Design, fabrication and characterization of FeAl-based metallic-intermetallic laminate (MIL) composites

FeAl-based MIL composites of various iron alloys were fabricated with an innovative multiple-thin-foil configuration and two-stage reaction strategy. Alternating stacked metal foils were reactive sintered via SPS at 600 degrees C and 1000 degrees C to grow intermetallics. The multiple-thin-foil configuration reduces reaction time, enables local chemical composition control and allows metal/intermetallic combinations, which cannot be produced via the conventional methods. Fe-FeAl, 430SS-FeAl, and 304SS-FeAl MIL composites can be synthesized with desired metallic/intermetallic ratios, where FeAl is the single intermetallic phase present in the composites. Microstructure analysis via SEM, EDS, and EBSD confirms phase identification and reveals the formation of transition layers.

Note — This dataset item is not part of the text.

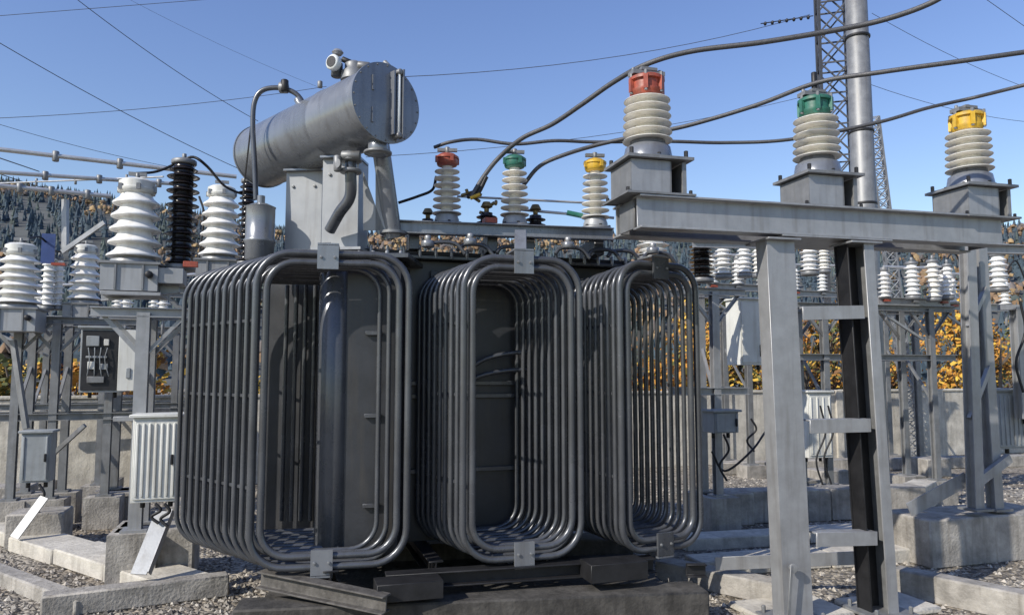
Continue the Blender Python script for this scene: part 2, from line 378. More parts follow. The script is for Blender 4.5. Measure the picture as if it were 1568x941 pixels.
for t,b in((t1,b1),(t2,b2)):
    t=t+by*.08; b=b+by*.08
    mb.box(t-Zv*.006,(.26,.24,.014),'galv',bx); mb.box(Vector((b.x,b.y,.055)),(.36,.34,.02),'galvd',bx)
    for sx in(-1,1):
        for sy in(-1,1): mb.lathe([(.014,0),(.014,.05),(0,.055)],Vector((b.x,b.y,.06))+bx*sx*.14+by*sy*.13,'galvd',Zv,6,False)
for py,pa,pb_ in ((479,1229,1323),(652,1240,1333),(825,1250,1343)):
    p=P(pa,py,5.185); q=P(pb_,py-2,5.30)
    mb.bar(p,q,.012,.095,'galv'); mb.bar(p+by*.05+Zv*.04,q+by*.05+Zv*.04,.1,.012,'galv')
mb.bar(P(1212,865,5.1),P(1208,941,5.1),.02,.012,'galvd',bx); mb.lathe([(.03,0),(.03,.02),(0,.022)],P(1214,868,5.12),'galvd',Vector((0,-1,0)),14)
mb.bar(P(1095,862,5.9),P(1330,852,5.9),.01,.1,'galv')
mb.finish('steel_support_frame',None,.002)

def big_ins(px,Y,capk,zb,s=1.0):
    mb=MB(); b=PZ(px,Y,zb)
    z1=zb+.245*s; w=.40
    mb.box(b-by*.16+Zv*.12*s-bx*.06,(.28,.012,.24*s),'galv',bx)
    mb.box(b+by*.17+Zv*.12*s,(w,.012,.24*s),'dark',bx)  # dark back plate paints the shade inside the open pedestal
    mb.box(b-bx*.20+Zv*.12*s,(.012,.33,.235*s),'galvd',bx); mb.box(b+bx*.0852+Zv*.12*s,(.012,.33,.235*s),'galvd',bx)
    mb.box(b+bx*.195+Zv*.12*s,(.012,.33,.235*s),'galvd',bx)
    mb.bar(b-by*.165+bx*.185+Zv*.0,b-by*.165+bx*.185+Zv*.235,.03,.012,'galvd',bx)
    mb.box(b+Zv*(z1-zb+.01),(.48,.42,.02),'galvd',bx); mb.box(b+Zv*.008,(.5,.42,.014),'galvd',bx)
    for sx in(-1,1):
        for sy in(-1,1):
            mb.lathe([(.014,0),(.014,.05),(0,.055)],b+bx*sx*.2+by*sy*.17+Zv*(z1-zb+.02),'dark',Zv,6,False)
            mb.lathe([(.012,0),(.012,.03),(0,.035)],b+bx*sx*.23+by*sy*.17+Zv*.015,'dark',Zv,6,False)
    c=b+Zv*(z1-zb+.02)
    mb.lathe([(.185,0),(.185,.015),(.17,.02),(.155,.1),(.125,.12),(.12,.15)],c,'cons',Zv,32)
    bolts(mb,c+Zv*.016,Zv,.175,6,'dark')
    mb.ins(c+Zv*.14,.34,.09,.172,6,'cream',.45,False,.93)
    d=c+Zv*.47
    mb.lathe([(.1,0),(.115,.02),(.115,.04),(.105,.045),(.105,.10),(.125,.105),(.125,.125),(.1,.14),(0,.145)],d,capk,Zv,30)
    for i in range(6):
        a=i*math.pi/3+.3; q=d+Vector((math.cos(a)*.118,math.sin(a)*.118,.07)); mb.box(q,(.03,.025,.1),capk,Vector((-math.sin(a),math.cos(a),0)))
        mb.lathe([(.012,-.06),(.012,.08),(0,.085)],q,'galvd',Zv,6,False)
    mb.box(d+Zv*.16,(.24,.09,.03),'galvd',bx); mb.box(d+Zv*.185,(.12,.1,.02),'galvd',bx); mb.cyl(d+Zv*.14,d+Zv*.21,.03,'galvd',10)
    for sx in(-1,1): mb.cyl(d+Zv*.14+bx*sx*.1,d+Zv*.2+bx*sx*.1,.012,'galvd',6)
    if capk=='green': mb.cyl(d+Zv*.15,d+Zv*.34,.022,'dark',8)
    mb.finish('post_insulator')
big_ins(993,5.08,'red',2.875); big_ins(1254,5.48,'green',2.875); big_ins(1489,5.82,'yellow',2.875)

# =============== CABLES ===============
def cable(pts,r=.018,name='power_cable'):
    mb=MB(); mb.tube(cat(pts,10),r,'cable',8); mb.finish(name)
cable([P(1470,-25,4.5),P(1430,2,4.6),P(1370,25,4.7),P(1300,42,4.8),P(1170,64,4.9),P(1060,78,5.0),P(990,98,5.08),P(940,125,5.3),P(890,160,5.5),P(845,190,5.7),P(800,211,5.85),P(765,240,6.0),P(742,268,6.0),P(722,300,6.0)],.019)
cable([P(1600,75,4.9),P(1480,92,5.0),P(1350,110,5.2),P(1252,126,5.45),P(1160,160,5.6),P(1060,190,5.8),P(1000,203,5.9),P(920,220,6.0),P(860,238,6.0),P(825,255,6.05),P(800,285,6.1)],.018)
cable([P(1600,122,5.3),P(1540,137,5.5),P(1487,150,5.8),P(1420,165,5.8),P(1340,188,5.8),P(1210,213,5.9),P(1110,218,6.0),P(1020,216,6.0),P(912,217,6.05),P(850,215,6.0),P(788,220,6.0),P(730,213,6.0),P(690,217,5.95),P(665,225,6)],.015)

def wire(a,b,Ya,Yb,sag=.0,r=.012):
    mb=MB(); p=P(*a,Ya);q=P(*b,Yb); pts=[]
    for i in range(13):
        t=i/12; v=p.lerp(q,t); v.z-=4*sag*t*(1-t); pts.append(v)
    mb.tube(pts,r,'wire',5); mb.finish('overhead_wire')
wire((-40,42),(375,262),12,16,.1,.007); wire((100,-15),(395,185),11,15,.1,.006); wire((-40,182),(500,132),18,22,.15,.008)
wire((-40,27),(380,-6),14,16,0,.006); wire((-40,178),(300,262),16,20,.1,.006); wire((200,0),(560,160),26,30,.2,.005); 
wire((600,118),(1240,22),24,30,.5,.012); wire((560,240),(1260,140),26,34,.5,.011)
wire((1335,20),(1620,150),20,24,.2,.007); wire((1330,128),(1640,190),22,26,.3,.008); wire((1495,-12),(1600,62),14,16,0,.006)
wire((-30,255),(160,310),12,14,.05,.008); wire((-40,228),(60,262),9,12,0,.008)
mb=MB()
for i in range(7):
    p=P(1170+i*11,36-i*1.6,29.2); mb.lathe([(.04,0),(.08,.04),(.08,.07),(.04,.1)],p,'dark',Vector((1,.3,.16)),12)
mb.tube([P(1165,36,29.2),P(1245,24,30)],.02,'dark',6)
mb.finish('strain_insulator')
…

The transition layer, which incorporates the composition gradient between the metal (Fe, 430SS or 304SS) and the FeAl intermetallic phase, provides a gradual change in mechanical properties from the metal to intermetallic layers, and further functions as a chemical barrier into which other undesired intermetallics dissolve. Driven by diffusion-controlled growth, grains in the transition layers and FeAl regions exhibit ordered arrangement and sintering textures. Hardness profiles from the metal layer to FeAl region reveal the correlation between local mechanical properties and local chemical compositions. In compression testing, the compressive strength can reach 2.3 GPa with considerable plasticity, establishing the best mechanical properties of any MIL composites synthesized to date. (C) 2019 Acta Materialia Inc. Published by Elsevier Ltd. All rights reserved.